May calls it a "gross insult" the federal government has excluded her and other opposition MPs from the Canadian delegation heading to a key climate conference in South Africa.

She says she and opposition environment critics sent the Prime Minister's Office a letter offering to pay their own way to the conference in Durban and they haven't received so much as a reply.

May even tried to join the Tuvalu delegation but missed the deadline.

Rising sea levels due to global warming threaten to submerge the tiny island chain, population 10,500. The cabinet from the Maldives in the Indian Ocean has even met underwater to publicize their mutual plight.

"If my government, the Government of Canada, does not need my help, I offer it to another government, one that works for my children because the Government of Canada does not work for my children, my grandchildren," May said in French.

"Only the Tuvalu government does. I trust their delegation a lot and do not trust at all the Government of Canada and its delegation."

May says excluding her -- the lone Green party MP in the House of Commons -- is one thing. Excluding the environment critics from the official Opposition NDP and Liberals is unprecedented.

"It's really insulting and offensive to Canadian democratic principles that this government acts as if it is Parliament," she said.

"When Canada goes to an international negotiation, it doesn't go as the Harper government; it goes as Canada."

May will attend the conference as an observer but, lacking the credentials given members of official delegations, she will not be allowed to attend some of its key discussions.

"I never regarded the participation of the official Opposition on the delegation as a question mark," she said, acknowledging that with only one seat her Greens lack official party status.

"I never thought for a minute they would exclude the Liberals and the NDP."

The Conservatives appear to be as committed to killing the Kyoto protocol on greenhouse-gas emissions as they were to killing the Canadian Wheat Board and the long-gun registry, said May.

Environment Minister Peter Kent says Canada won't make a second commitment to Kyoto because the accord doesn't include some of the world's biggest emitters, such as the United States, India and China.

That, said May, is "a big fat lie."

"China, India and Brazil are all countries that ratified the Kyoto protocol."

South Africa's high commissioner to Canada, Mohau Pheko, has said some countries -- strongly hinting Canada is among them -- have been arm-twisting ahead of the Durban conference, even threatening to withdraw aid money if some delegations don't adopt their position.

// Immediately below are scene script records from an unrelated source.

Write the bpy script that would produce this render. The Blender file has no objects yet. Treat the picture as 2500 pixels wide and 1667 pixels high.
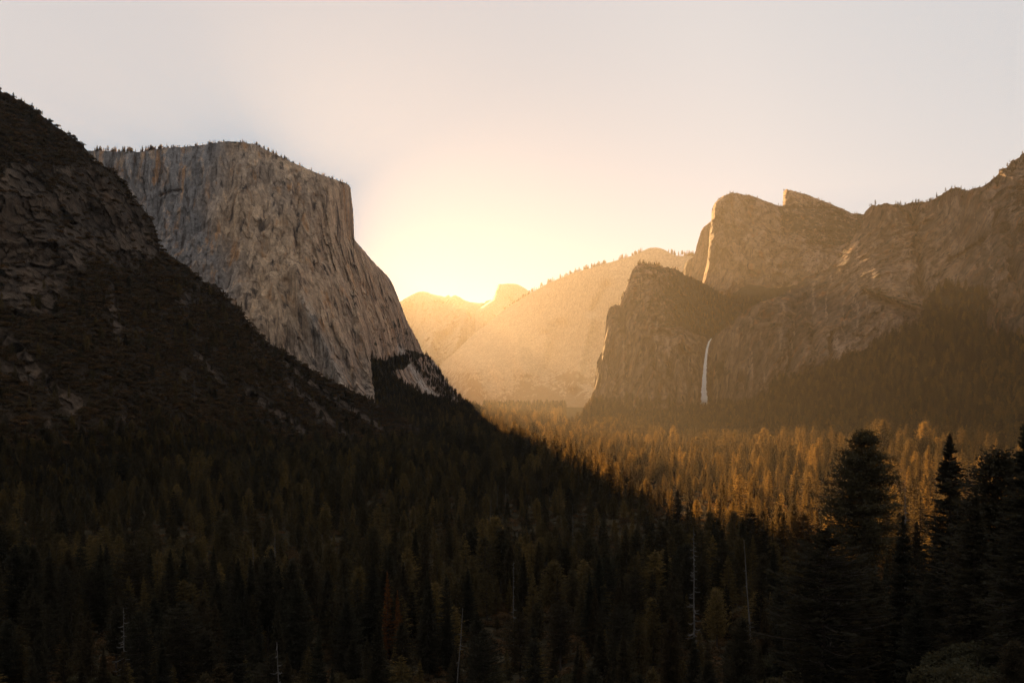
import bpy, math, random
import numpy as np
from mathutils import Vector

# ----------------------------------------------------------------- camera, sky, sun, exposure
scene = bpy.context.scene
COL = scene.collection
F, CX, HY = 2370.0, 1250.0, 928.0          # focal length and horizon measured on the 2500 px wide photograph
cam = bpy.data.objects.new('camera', bpy.data.cameras.new('camera')); COL.objects.link(cam)
cam.data.sensor_width = 36.0; cam.data.lens = 36.0 * F / 2500.0
cam.data.shift_y = (HY - 833.5) / 2500.0
cam.data.clip_start = 0.5; cam.data.clip_end = 60000
cam.location = (0, 0, 0); cam.rotation_euler = (math.pi / 2, 0, 0)
scene.camera = cam

SUN_AZ, SUN_EL = math.radians(-12.4), math.radians(9.2)
sun = bpy.data.objects.new('sun', bpy.data.lights.new('sun', 'SUN')); COL.objects.link(sun)
sun.data.energy = 5.0; sun.data.angle = math.radians(0.5); sun.data.color = (1.0, 0.56, 0.215)
sdir = Vector((math.sin(SUN_AZ) * math.cos(SUN_EL), math.cos(SUN_AZ) * math.cos(SUN_EL), math.sin(SUN_EL)))
sun.rotation_euler = (-sdir).to_track_quat('-Z', 'Y').to_euler()
sun.location = (0, 0, 800)

world = bpy.data.worlds.new('World'); scene.world = world; world.use_nodes = True; world.cycles.sampling_method = 'NONE'
wt = world.node_tree; wt.nodes.clear()
wo = wt.nodes.new('ShaderNodeOutputWorld'); bg = wt.nodes.new('ShaderNodeBackground')
sky = wt.nodes.new('ShaderNodeTexSky'); sky.sky_type = 'NISHITA'; sky.sun_disc = False
sky.sun_elevation = SUN_EL; sky.sun_rotation = SUN_AZ; sky.air_density = 1.0; sky.dust_density = 1.2; sky.ozone_density = 1.0
sky.altitude = 1400
hs = wt.nodes.new('ShaderNodeHueSaturation'); hs.inputs['Saturation'].default_value = 0.85
gm = wt.nodes.new('ShaderNodeGamma'); gm.inputs[1].default_value = 0.08
tint = wt.nodes.new('ShaderNodeMix'); tint.data_type = 'RGBA'; tint.blend_type = 'MULTIPLY'; tint.inputs[0].default_value = 1.0
tint.inputs[7].default_value = (0.98, 0.975, 0.99, 1)
wt.links.new(sky.outputs[0], gm.inputs[0]); wt.links.new(gm.outputs[0], hs.inputs['Color']); wt.links.new(hs.outputs[0], tint.inputs[6])
# sky dimmed and blued round the hidden sun to offset the haze glow
tc = wt.nodes.new('ShaderNodeTexCoord'); dp = wt.nodes.new('ShaderNodeVectorMath'); dp.operation = 'DOT_PRODUCT'; dp.inputs[1].default_value = sdir
mr = wt.nodes.new('ShaderNodeMapRange'); mr.interpolation_type = 'SMOOTHSTEP'; mr.inputs[1].default_value = 0.89; mr.inputs[2].default_value = 0.995
tint2 = wt.nodes.new('ShaderNodeMix'); tint2.data_type = 'RGBA'; tint2.blend_type = 'MULTIPLY'; tint2.inputs[7].default_value = (0.73, 0.80, 0.87, 1)
wt.links.new(tc.outputs['Generated'], dp.inputs[0]); wt.links.new(dp.outputs['Value'], mr.inputs[0]); wt.links.new(mr.outputs[0], tint2.inputs[0])
wt.links.new(tint.outputs[2], tint2.inputs[6]); wt.links.new(tint2.outputs[2], bg.inputs[0]); bg.inputs[1].default_value = 0.090
wt.links.new(bg.outputs[0], wo.inputs[0])

vs = scene.view_settings; vs.view_transform = 'Standard'; vs.look = 'None'; vs.gamma = 1; vs.exposure = 2.7
scene.render.engine = 'CYCLES'
cy = scene.cycles
cy.max_bounces = 5; cy.diffuse_bounces = 2; cy.glossy_bounces = 1; cy.transmission_bounces = 3; cy.volume_bounces = 0
cy.transparent_max_bounces = 8; cy.use_denoising = True; cy.sample_clamp_indirect = 4; cy.caustics_reflective = False; cy.caustics_refractive = False
try: cy.denoiser = 'OPENIMAGEDENOISE'; cy.denoising_prefilter = 'NONE'
except Exception: pass
HAZE_DENSITY = 1.22e-5

# ----------------------------------------------------------------- numpy helpers
rng = np.random.default_rng(7)
def _hash(ix, iy, iz, seed):
    h = (ix.astype(np.int64) * 374761393 + iy.astype(np.int64) * 668265263 + iz.astype(np.int64) * 2147483647 + seed * 974634777) & 0xFFFFFFFF
    h = ((h ^ (h >> 13)) * 1274126177) & 0xFFFFFFFF
    h = (h ^ (h >> 16)) & 0xFFFFFF
    return h / float(0xFFFFFF) * 2 - 1
def vnoise(x, y, z, seed=0):
    x, y, z = np.broadcast_arrays(np.asarray(x, float), y, z)
    xi, yi, zi = np.floor(x), np.floor(y), np.floor(z)
    fx, fy, fz = x - xi, y - yi, z - zi
    fx, fy, fz = (f * f * f * (f * (f * 6 - 15) + 10) for f in (fx, fy, fz))
    r = 0
    for dx in (0, 1):
        wx = fx if dx else 1 - fx
        for dy in (0, 1):
            wy = fy if dy else 1 - fy
            for dz in (0, 1):
                wz = fz if dz else 1 - fz
                r = r + wx * wy * wz * _hash(xi + dx, yi + dy, zi + dz, seed)
    return r
def fbm(x, y, z, oct=4, seed=0, gain=0.5, ridged=False):
    a, s, t = 1.0, 0.0, 0.0
    for o in range(oct):
        n = vnoise(x * 2 ** o, y * 2 ** o, z * 2 ** o, seed + o * 17)
        if ridged: n = 1 - 2 * np.abs(n)
        s = s + a * n; t += a; a *= gain
    return s / t
def facets(x, y, z, seed=0):
    """broken blocks: for each point the offset and tilt of its nearest jittered cell, and how near the joint to the next block is"""
    xi, yi, zi = np.floor(x), np.floor(y), np.floor(z)
    b1 = np.full(x.shape, 9.0); b2 = np.full(x.shape, 9.0); val = np.zeros(x.shape); rnd = np.zeros(x.shape)
    for dx in (-1, 0, 1):
        for dy in (-1, 0, 1):
            for dz in (-1, 0, 1):
                a, b, c = xi + dx, yi + dy, zi + dz
                px_, py_, pz_ = a + .5 + .42 * _hash(a, b, c, seed), b + .5 + .42 * _hash(a, b, c, seed + 1), c + .5 + .42 * _hash(a, b, c, seed + 2)
                ox, oy, oz = x - px_, y - py_, z - pz_
                d = ox * ox + oy * oy + oz * oz
                h = _hash(a, b, c, seed + 3)
                v = h + 1.5 * _hash(a, b, c, seed + 4) * ox + 1.1 * _hash(a, b, c, seed + 5) * oz
                m = d < b1
                b2 = np.where(m, b1, np.minimum(b2, d)); b1 = np.where(m, d, b1); val = np.where(m, v, val); rnd = np.where(m, h, rnd)
    return val, rnd, np.clip((np.sqrt(b2) - np.sqrt(b1)) * 4, 0, 1)
def smooth(a, b, x):
    t = np.clip((x - a) / (b - a), 0, 1); return t * t * (3 - 2 * t)
def interp(poly, x):
    p = np.array(poly, float); return np.interp(x, p[:, 0], p[:, 1])
class TPS:
    def __init__(s, pts, lam=1e-3):
        p = np.array(pts, float); s.c = p[:, :2] / 500.0; n = len(p)
        K = s.k(np.linalg.norm(s.c[:, None] - s.c[None], axis=2)) + lam * np.eye(n)
        P = np.c_[np.ones(n), s.c]; A = np.zeros((n + 3, n + 3)); A[:n, :n] = K; A[:n, n:] = P; A[n:, :n] = P.T
        s.w = np.linalg.solve(A, np.r_[p[:, 2], 0, 0, 0])
    def k(s, r): return np.where(r > 1e-9, r * r * np.log(np.maximum(r, 1e-9)), 0)
    def __call__(s, x, y):
        x, y = np.broadcast_arrays(np.asarray(x, float) / 500, np.asarray(y, float) / 500)
        r = s.w[-3] + s.w[-2] * x + s.w[-1] * y
        for (cx, cy_), w in zip(s.c, s.w[:-3]):
            r = r + w * s.k(np.hypot(x - cx, y - cy_))
        return r
def segdist(px, py, poly):
    best = np.full(np.shape(px), 1e9); side = np.zeros(np.shape(px))
    for (x0, y0), (x1, y1) in zip(poly[:-1], poly[1:]):
        dx, dy = x1 - x0, y1 - y0; L = dx * dx + dy * dy
        t = np.clip(((px - x0) * dx + (py - y0) * dy) / L, 0, 1)
        d = np.hypot(px - x0 - t * dx, py - y0 - t * dy)
        best = np.minimum(best, d)
    return best
_wc = {}
def warped(px, py):
    k = (np.shape(px), float(np.ravel(px)[0]), float(np.ravel(py)[-1]), float(np.sum(px)))
    if k not in _wc: _wc.clear(); _wc[k] = (9 * fbm(px / 30, py / 30, 0.5, 3, 77), 9 * fbm(px / 30, py / 30, 7.5, 3, 78))
    return _wc[k]
def inpoly(px, py, poly, w=None):
    w = warped(px, py) if w is None else w
    px, py = px + w[0], py + w[1]
    c = np.zeros(np.shape(px), bool); n = len(poly)
    for i in range(n):
        x0, y0 = poly[i]; x1, y1 = poly[(i + 1) % n]
        if y0 == y1: continue
        m = ((y0 > py) != (y1 > py)) & (px < (x1 - x0) * (py - y0) / (y1 - y0) + x0)
        c ^= m
    return c

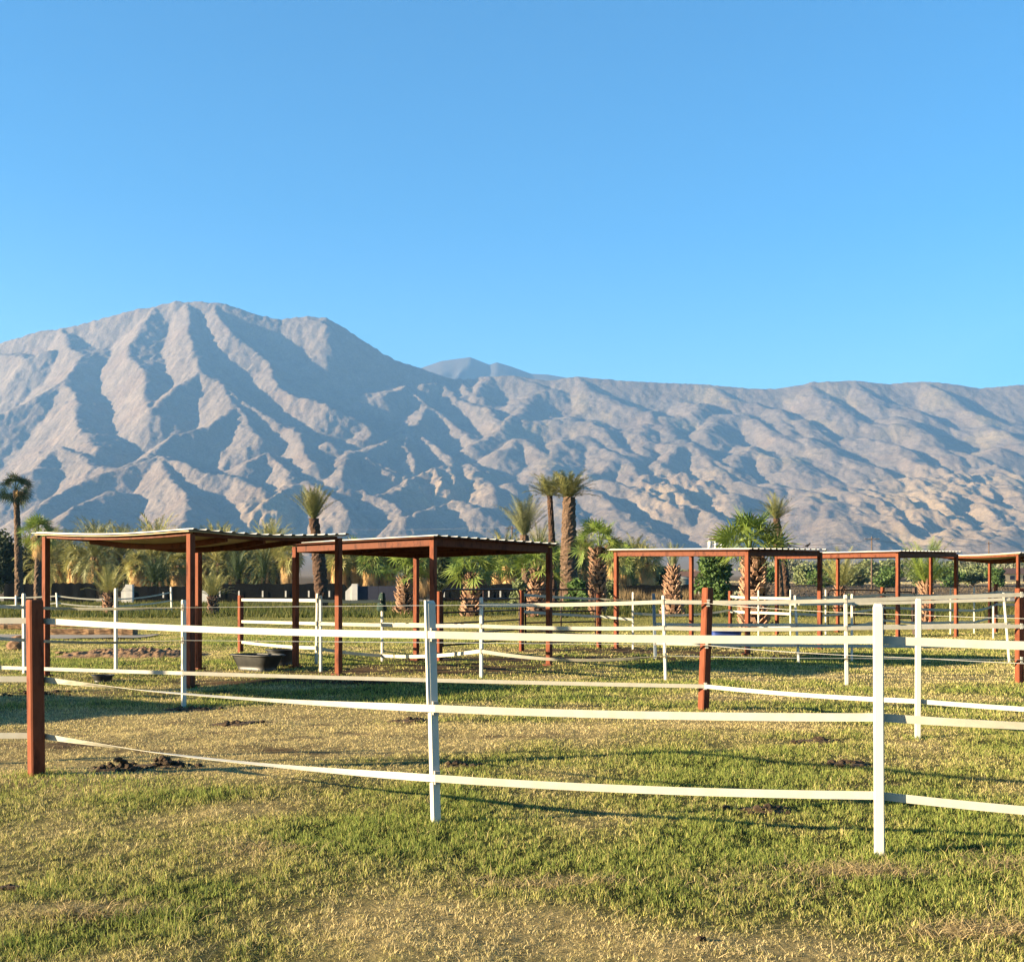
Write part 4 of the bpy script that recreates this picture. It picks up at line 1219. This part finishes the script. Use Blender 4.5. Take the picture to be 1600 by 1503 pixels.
palm('fan_palm', 'large bushy fan palm rising behind the shelter with the birds', 1178, 40, 868, fan_crown(44, 1.0, .88, 0, 88, 22, 15), 'frond_fan', (.40, .26), 'trunk_dark', -6, boots=(.50, .34, .13, 10, .28), skirt=(.2, .3, .5, 8, .5))
palm('date_palm', 'slender leaning date palm with a spiky crown above the birds', 1229, 88, 812, date_crown(34, 2.2, 20, 86, 40, .38, .06, 22), 'frond_date', (.40, .26), 'trunk_dark', -16)
palm('date_palm', 'second crown of date fronds low on the right of the bushy fan palm', 1220, 84, 850, date_crown(22, 2.0, 10, 75, 40, .35, .04, 20), 'frond_date', (.30, .24), 'trunk_date', -8)
palm('date_palm', 'bushy date palm behind the back posts of the fourth shelter', 1313, 66, 918, date_crown(34, 2.7, 15, 86, 40, .42, .045, 26), 'frond_olive', (.28, .22), 'trunk_dark', 0, boots=(.30, .26, .15, 9, .26))
palm('date_palm', 'young date palm with orange leaf stubs between the two right shelters', 1447, 48, 912, date_crown(40, 2.1, 18, 86, 38, .36, .036, 26), 'frond_fan', (.22, .18), 'trunk_dark', 0, boots=(.25, .2, .12, 9, .30))
palm('date_palm', 'short palm with spread fronds on the lawn left of the white gate pillar', 172, 64, 928, date_crown(30, 1.9, 12, 86, 46, .34, .04, 22), 'frond_olive', (.30, .24), 'trunk_dark', -2, boots=(.36, .30, .13, 9, .26))
palm('date_palm', 'short young palm just right of the left shelter posts', 333, 66, 932, date_crown(28, 1.7, 15, 86, 42, .34, .04, 22), 'frond_olive', (.24, .2), 'trunk_dark', -1, boots=(.30, .26, .13, 8, .22))

# groves ---------------------------------------------------------------------------------------
ORD = ['leftmost', 'second', 'third', 'fourth', 'fifth', 'sixth', 'seventh', 'eighth', 'ninth', 'tenth', 'eleventh', 'twelfth', 'thirteenth', 'fourteenth', 'fifteenth', 'sixteenth', 'seventeenth', 'eighteenth', 'nineteenth', 'twentieth']


def grove(name, xs, Ds, ycr, protos, what, where, group, smin=.85, smax=1.12):
    order = sorted(range(len(xs)), key=lambda i: xs[i])
    for rank, i in enumerate(order):
        x, D = xs[i], Ds[i]
        lab = '%s %s from left %s' % (ORD[rank] if rank else 'first', what, where)
        pr = protos[i % len(protos)]
        g = gat(x, D)
        H = EYE - (ycr[i] - HZ) / F * D - g.z
        if pr.get('root') is None:
            root = thing(name, lab, 'palm tree', g, rnd(0, 6.28), group)
            hh = pr['H']; V, Fq = trunk_mesh(hh + .1, *pr['tr']); tidy(V, Fq, 'trunk', pr['tm'], root)
            c = pr['crown']; tidy(c[0], c[1], 'crown', pr['cm'], root, (0, 0, hh))
            if 'skirt' in pr:
                V, Fq = skirt_mesh(pr['skirt'][0], pr['skirt'][1], hh - pr['skirt'][2], hh + .2, pr['skirt'][3], pr['skirt'][4]); tidy(V, Fq, 'dead_leaf_skirt', 'frond_dry', root)
            pr['root'] = root
        else:
            root = dup(pr['root'], lab); root.location = g; root.rotation_euler = (0, 0, rnd(0, 6.28))
        s = H / pr['H']; wdt = rnd(smin, smax)
        root.scale = (wdt, wdt, max(.5, s))


pA = dict(H=2.6, tr=(.5, .42), tm='trunk_date', crown=date_crown(80, 4.2, -25, 80, 70, .62, .13, 22), cm='frond_olive')
pB = dict(H=3.0, tr=(.45, .4), tm='trunk_date', crown=date_crown(74, 3.6, -40, 80, 75, .58, .13, 20), cm='frond_date', skirt=(.6, .5, 1.9, 40, 1.0))
pC = dict(H=4.2, tr=(.4, .3), tm='trunk_date', crown=fan_crown(70, 1.4, 1.15, -50, 85, 30, 9), cm='frond_olive', skirt=(.8, .85, 3.4, 190, 1.15))
pD = dict(H=4.0, tr=(.4, .3), tm='trunk_date', crown=fan_crown(64, 1.35, 1.2, -45, 85, 30, 9), cm='frond_fan', skirt=(.7, .7, 3.0, 150, 1.1))
pE = dict(H=1.6, tr=(.4, .35), tm='trunk_dark', crown=date_crown(60, 3.0, -10, 80, 60, .5, .10, 18), cm='frond_dark')

xs = [70, 92, 118, 148, 158, 186, 214, 226, 243, 263, 280, 322, 343, 352, 376, 398, 420, 432]
Ds = [142, 150, 138, 130, 152, 145, 136, 150, 141, 150, 139, 146, 138, 152, 143, 150, 137, 147]
yc = [884, 880, 878, 872, 880, 874, 884, 880, 876, 878, 884, 876, 882, 874, 876, 884, 880, 876]
grove('grove_palm', xs, Ds, yc, [pA, pB, pC, pB], 'shaggy palm', 'in grove behind left shelter', 'shaggy palms of the left grove')
xs = [452, 514, 530, 547, 562, 578, 594, 609, 648, 662, 690, 704, 718, 752, 764, 778]
Ds = [134, 140, 133, 142, 136, 131, 141, 135, 138, 132, 140, 134, 142, 136, 141, 133]
yc = [872, 874, 876, 870, 872, 876, 870, 872, 876, 872, 878, 874, 876, 876, 872, 878]
grove('skirted_palm', xs, Ds, yc, [pC, pD], 'fan palm with tan skirt', 'behind white gate and second shelter', 'skirted fan palms behind the gate')
xs = [795, 812, 850, 872, 912, 958, 976, 992, 1012, 906, 787]
Ds = [128, 140, 132, 138, 134, 130, 138, 145, 132, 142, 148]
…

"What I can say, not only of Canada but of other major partners, is threats and arm-twisting by saying that 'if you do not support our position, we will withdraw our aid packages or we will withdraw monies that we have committed on various projects in your country' -- for many countries that are vulnerable, this is really tantamount to bullying," Pheko told CBC Radio's "As It Happens."

Pheko said Canada does not want to be seen as the one to break up the talks on its own.

"So they have been actively talking to other countries to do the same. It is quite an obstructive role to, in fact, come to the talks when in essence your intention is not to be part of the Kyoto protocol.

"I think the key question then becomes: why come to the talks at all? The only other thing that we can say -- and have reports of -- is to pull other countries to their position."

In a full-page ad in the Globe and Mail newspaper this week, Nobel Peace laureate Desmond Tutu and more than a dozen other African notables called on Canada to "change course."

"Be a leader in clean energy and ... support international action to reduce global warming pollution," it said.

The ad compared Canada's strong stand against apartheid in the 1980s with its support of "multinational oil companies" today and the potential impact global warming will have on African drought and famine.

"Canada, you were once considered a leader on global issues like human rights and environmental protection," it said.

May said it's critical Canada "come back into the fold of countries prepared to be responsible citizens globally."

"This is a time for people of conscience to speak up," she said. "We are not in a position to negotiate with the atmosphere.

"We are unleashing a potential cataclysmic ... degree of climatic shifts that could wipe out human civilization."